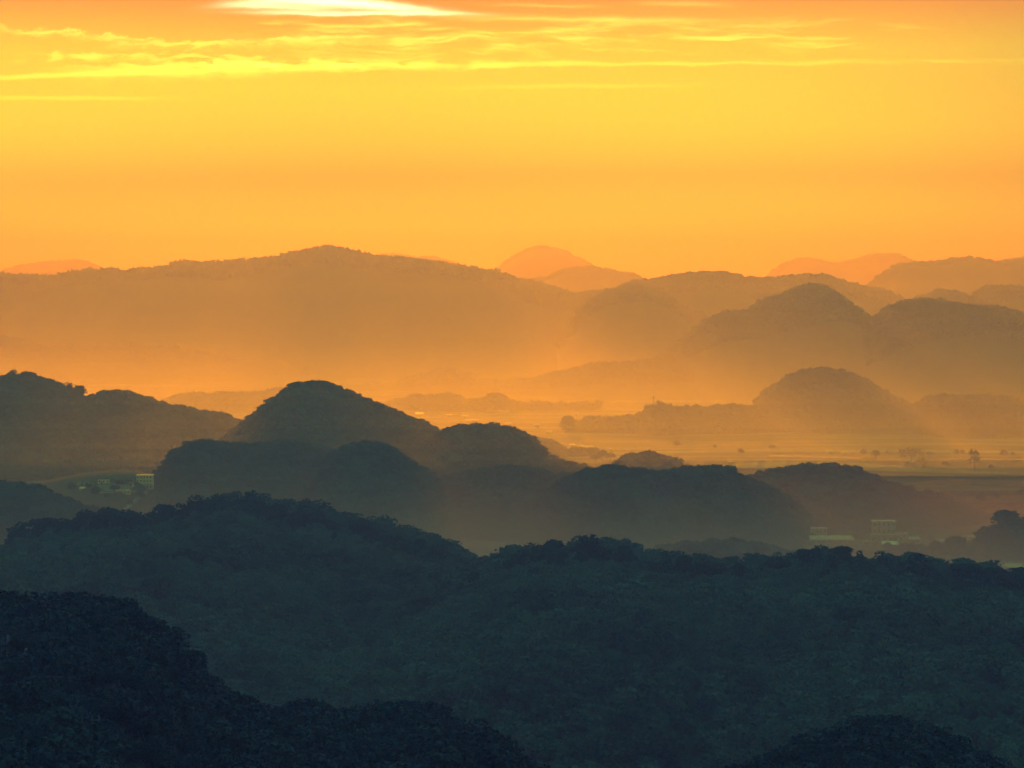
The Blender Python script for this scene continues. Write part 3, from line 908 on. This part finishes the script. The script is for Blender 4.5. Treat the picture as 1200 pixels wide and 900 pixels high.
plain_tree(1026, 540, 524, "tall", 1.0, "compact round tree alone on the plain, nearest to the hill slope")
plain_tree(1058, 541, 526, "sparse", 1.0, "slender tree beside the spreading tree on the plain")
plain_tree(1069, 541, 524, "sparse", 1.6, "spreading thin-crowned tree on the plain between two small trees")
plain_tree(1080, 545, 536, "fat", 1.2, "low bush on the plain in front of the spreading tree")
plain_tree(1142, 551, 525, "sparse", 0.9, "tall thin tree with a long bare trunk on the plain")
plain_tree(1107, 548, 540, "fat", 1.0, "small shrub on the plain between the spreading tree and the thin tree")
plain_tree(1161, 551, 544, "fat", 1.0, "small shrub beside the tall thin tree on the plain")
plain_tree(706, 540, 524, "tall", 1.3, "upright tree on the plain above the small wooded dome")
plain_tree(715, 541, 530, "fat", 1.3, "low broad tree next to the upright one above the small wooded dome")
plain_tree(698, 542, 532, "fat", 1.4, "low bushy tree on the plain before the upright tree")
for px, top in ((744, 483), (752, 485), (757, 483)):
    p = at_pixel("f8b", px, -0.3)
    z = float(at(px, top, p[1])[2])
    tree(p, z - p[2], "spire", "slim dark conifer in the short row below the thin mast", "three slim conifers in a row", 0.8)
for px, base, top, kd, w in ((1012, 534, 527, "fat", 1.4), (1040, 533, 526, "tall", 1.0), (1090, 536, 529, "fat", 1.5), (1121, 534, 527, "fat", 1.2), (1128, 534, 525, "tall", 1.0), (1176, 537, 528, "fat", 1.3), (1188, 536, 530, "fat", 1.5),
                             (905, 528, 521, "fat", 1.5), (868, 533, 526, "fat", 1.3), (838, 527, 520, "tall", 1.1), (792, 525, 517, "fat", 1.4), (1150, 590, 580, "fat", 1.5), (1168, 588, 577, "tall", 1.1), (1196, 583, 573, "fat", 1.2)):
    plain_tree(px, base, top, kd, w, "small hazy tree scattered over the golden plain", "small trees scattered over the plain")
plain_tree(690, 497, 486, "fat", 1.4, "round hazy tree at the end of the yellow field strip")
plain_tree(663, 507, 488, "fat", 1.2, "hazy tree before the yellow field strip, by the far settlement")


def flat_patch(name, outline, material, kind="structure", lift=0.012):
    """A level field or path from picture points on the plain."""
    pts = []
    for px, py in outline:
        Y = ground_y(py)
        x, _, _ = at(px, py, Y)
        pts.append((float(x), Y, lift))
    me = bpy.data.meshes.new(name)
    me.from_pydata(pts, [], [tuple(range(len(pts)))])
    me.update()
    me.materials.append(material)
    return tag(link(name, me), kind=kind)


def flood_material():
    m, g, b = new_mat("flooded_field", 0.2, 0.5)
    geo = m.node_tree.nodes.new("ShaderNodeNewGeometry")
    b.inputs['Base Color'].default_value = (0.10, 0.08, 0.05, 1)
    bump = m.node_tree.nodes.new("ShaderNodeBump")
    bump.inputs['Strength'].default_value = 0.15
    g.put(bump.inputs['Height'], g.noise(geo.outputs['Position'], 0.3, 2))
    m.node_tree.links.new(bump.outputs[0], b.inputs['Normal'])
    return m


FLOOD = flood_material()
STUBBLE = noisy("straw_stubble", (0.36, 0.27, 0.13), (0.50, 0.39, 0.20), 0.03, 0.9, 0.1, 4, (0.2, 1, 1))
GREENF = noisy("green_field", (0.12, 0.13, 0.04), (0.22, 0.21, 0.06), 0.02)
flat_patch("water", [(1060, 567), (1090, 563), (1120, 561.5), (1160, 562.5), (1210, 563), (1320, 564), (1320, 573), (1210, 571), (1150, 568.5), (1100, 568)], FLOOD)
flat_patch("water", [(1104, 561), (1110, 559.8), (1122, 560.3), (1116, 561.2)], FLOOD)
flat_patch("water", [(900, 533), (960, 534), (1010, 536.5), (1010, 538), (950, 536), (900, 535)], FLOOD)
flat_patch("water", [(1020, 545), (1050, 545.3), (1052, 546.6), (1020, 546.2)], FLOOD)
flat_patch("water", [(1110, 537), (1200, 538), (1280, 538), (1280, 539.5), (1200, 539.4), (1110, 538)], FLOOD)
flat_patch("water", [(676, 522), (696, 522.3), (696, 523.4), (676, 523)], FLOOD)
flat_patch("field", [(840, 545), (900, 541), (1000, 541.5), (1100, 550), (1180, 553), (1180, 556), (1060, 553), (960, 549), (860, 549)], STUBBLE, lift=0.008)
flat_patch("field", [(760, 529), (900, 526), (1060, 527), (1260, 529), (1260, 532), (1060, 530), (900, 529.5), (760, 532)], STUBBLE, lift=0.008)
flat_patch("field", [(1090, 585), (1180, 580), (1330, 580), (1330, 584), (1200, 585), (1120, 588)], STUBBLE, lift=0.008)
flat_patch("field", [(664, 490), (690, 488), (730, 489), (745, 490.5), (700, 491.5), (670, 491.5)], GREENF, lift=0.008)


def draped(name, outline, material, on, n=26, m=6, lift=0.25):
    """A strip of ground (two picture polylines, near and far edge) laid on a hill's face."""
    H = HILLS[on]
    A, B = np.array(outline[0], float), np.array(outline[1], float)
    ta, tb = np.linspace(0, 1, len(A)), np.linspace(0, 1, len(B))
    v = []
    for i in range(n):
        u = i / (n - 1)
        a_ = np.array([np.interp(u, ta, A[:, 0]), np.interp(u, ta, A[:, 1])])
        b_ = np.array([np.interp(u, tb, B[:, 0]), np.interp(u, tb, B[:, 1])])
        for j in range(m):
            q = a_ + (b_ - a_) * j / (m - 1)
            p = H.hit(q[0], q[1])
            v.append(p + np.array([0, 0, lift]))
    f = [(i * m + j, (i + 1) * m + j, (i + 1) * m + j + 1, i * m + j + 1) for i in range(n - 1) for j in range(m - 1)]
    return tag(link(name, mesh_from(name, np.array(v), np.array(f), material, True)), kind="structure")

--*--

#### [Aim]
Reproduce each line exactly, please, except for any pictures.

#### [Exercise result]
The Blender Python script for this scene continues. Write part 3, from line 908 on. This part finishes the script. The script is for Blender 4.5. Treat the picture as 1200 pixels wide and 900 pixels high.
plain_tree(1026, 540, 524, "tall", 1.0, "compact round tree alone on the plain, nearest to the hill slope")
plain_tree(1058, 541, 526, "sparse", 1.0, "slender tree beside the spreading tree on the plain")
plain_tree(1069, 541, 524, "sparse", 1.6, "spreading thin-crowned tree on the plain between two small trees")
plain_tree(1080, 545, 536, "fat", 1.2, "low bush on the plain in front of the spreading tree")
plain_tree(1142, 551, 525, "sparse", 0.9, "tall thin tree with a long bare trunk on the plain")
plain_tree(1107, 548, 540, "fat", 1.0, "small shrub on the plain between the spreading tree and the thin tree")
plain_tree(1161, 551, 544, "fat", 1.0, "small shrub beside the tall thin tree on the plain")
plain_tree(706, 540, 524, "tall", 1.3, "upright tree on the plain above the small wooded dome")
plain_tree(715, 541, 530, "fat", 1.3, "low broad tree next to the upright one above the small wooded dome")
plain_tree(698, 542, 532, "fat", 1.4, "low bushy tree on the plain before the upright tree")
for px, top in ((744, 483), (752, 485), (757, 483)):
    p = at_pixel("f8b", px, -0.3)
    z = float(at(px, top, p[1])[2])
    tree(p, z - p[2], "spire", "slim dark conifer in the short row below the thin mast", "three slim conifers in a row", 0.8)
for px, base, top, kd, w in ((1012, 534, 527, "fat", 1.4), (1040, 533, 526, "tall", 1.0), (1090, 536, 529, "fat", 1.5), (1121, 534, 527, "fat", 1.2), (1128, 534, 525, "tall", 1.0), (1176, 537, 528, "fat", 1.3), (1188, 536, 530, "fat", 1.5),
                             (905, 528, 521, "fat", 1.5), (868, 533, 526, "fat", 1.3), (838, 527, 520, "tall", 1.1), (792, 525, 517, "fat", 1.4), (1150, 590, 580, "fat", 1.5), (1168, 588, 577, "tall", 1.1), (1196, 583, 573, "fat", 1.2)):
    plain_tree(px, base, top, kd, w, "small hazy tree scattered over the golden plain", "small trees scattered over the plain")
plain_tree(690, 497, 486, "fat", 1.4, "round hazy tree at the end of the yellow field strip")
plain_tree(663, 507, 488, "fat", 1.2, "hazy tree before the yellow field strip, by the far settlement")


def flat_patch(name, outline, material, kind="structure", lift=0.012):
    """A level field or path from picture points on the plain."""
    pts = []
    for px, py in outline:
        Y = ground_y(py)
        x, _, _ = at(px, py, Y)
        pts.append((float(x), Y, lift))
    me = bpy.data.meshes.new(name)
    me.from_pydata(pts, [], [tuple(range(len(pts)))])
    me.update()
    me.materials.append(material)
    return tag(link(name, me), kind=kind)


def flood_material():
    m, g, b = new_mat("flooded_field", 0.2, 0.5)
    geo = m.node_tree.nodes.new("ShaderNodeNewGeometry")
    b.inputs['Base Color'].default_value = (0.10, 0.08, 0.05, 1)
    bump = m.node_tree.nodes.new("ShaderNodeBump")
    bump.inputs['Strength'].default_value = 0.15
    g.put(bump.inputs['Height'], g.noise(geo.outputs['Position'], 0.3, 2))
    m.node_tree.links.new(bump.outputs[0], b.inputs['Normal'])
    return m


FLOOD = flood_material()
STUBBLE = noisy("straw_stubble", (0.36, 0.27, 0.13), (0.50, 0.39, 0.20), 0.03, 0.9, 0.1, 4, (0.2, 1, 1))
GREENF = noisy("green_field", (0.12, 0.13, 0.04), (0.22, 0.21, 0.06), 0.02)
flat_patch("water", [(1060, 567), (1090, 563), (1120, 561.5), (1160, 562.5), (1210, 563), (1320, 564), (1320, 573), (1210, 571), (1150, 568.5), (1100, 568)], FLOOD)
flat_patch("water", [(1104, 561), (1110, 559.8), (1122, 560.3), (1116, 561.2)], FLOOD)
flat_patch("water", [(900, 533), (960, 534), (1010, 536.5), (1010, 538), (950, 536), (900, 535)], FLOOD)
flat_patch("water", [(1020, 545), (1050, 545.3), (1052, 546.6), (1020, 546.2)], FLOOD)
flat_patch("water", [(1110, 537), (1200, 538), (1280, 538), (1280, 539.5), (1200, 539.4), (1110, 538)], FLOOD)
flat_patch("water", [(676, 522), (696, 522.3), (696, 523.4), (676, 523)], FLOOD)
flat_patch("field", [(840, 545), (900, 541), (1000, 541.5), (1100, 550), (1180, 553), (1180, 556), (1060, 553), (960, 549), (860, 549)], STUBBLE, lift=0.008)
flat_patch("field", [(760, 529), (900, 526), (1060, 527), (1260, 529), (1260, 532), (1060, 530), (900, 529.5), (760, 532)], STUBBLE, lift=0.008)
flat_patch("field", [(1090, 585), (1180, 580), (1330, 580), (1330, 584), (1200, 585), (1120, 588)], STUBBLE, lift=0.008)
flat_patch("field", [(664, 490), (690, 488), (730, 489), (745, 490.5), (700, 491.5), (670, 491.5)], GREENF, lift=0.008)


def draped(name, outline, material, on, n=26, m=6, lift=0.25):
    """A strip of ground (two picture polylines, near and far edge) laid on a hill's face."""
    H = HILLS[on]
    A, B = np.array(outline[0], float), np.array(outline[1], float)
    ta, tb = np.linspace(0, 1, len(A)), np.linspace(0, 1, len(B))
    v = []
    for i in range(n):
        u = i / (n - 1)
        a_ = np.array([np.interp(u, ta, A[:, 0]), np.interp(u, ta, A[:, 1])])
        b_ = np.array([np.interp(u, tb, B[:, 0]), np.interp(u, tb, B[:, 1])])
        for j in range(m):
            q = a_ + (b_ - a_) * j / (m - 1)
            p = H.hit(q[0], q[1])
            v.append(p + np.array([0, 0, lift]))
    f = [(i * m + j, (i + 1) * m + j, (i + 1) * m + j + 1, i * m + j + 1) for i in range(n - 1) for j in range(m - 1)]
    return tag(link(name, mesh_from(name, np.array(v), np.array(f), material, True)), kind="structure")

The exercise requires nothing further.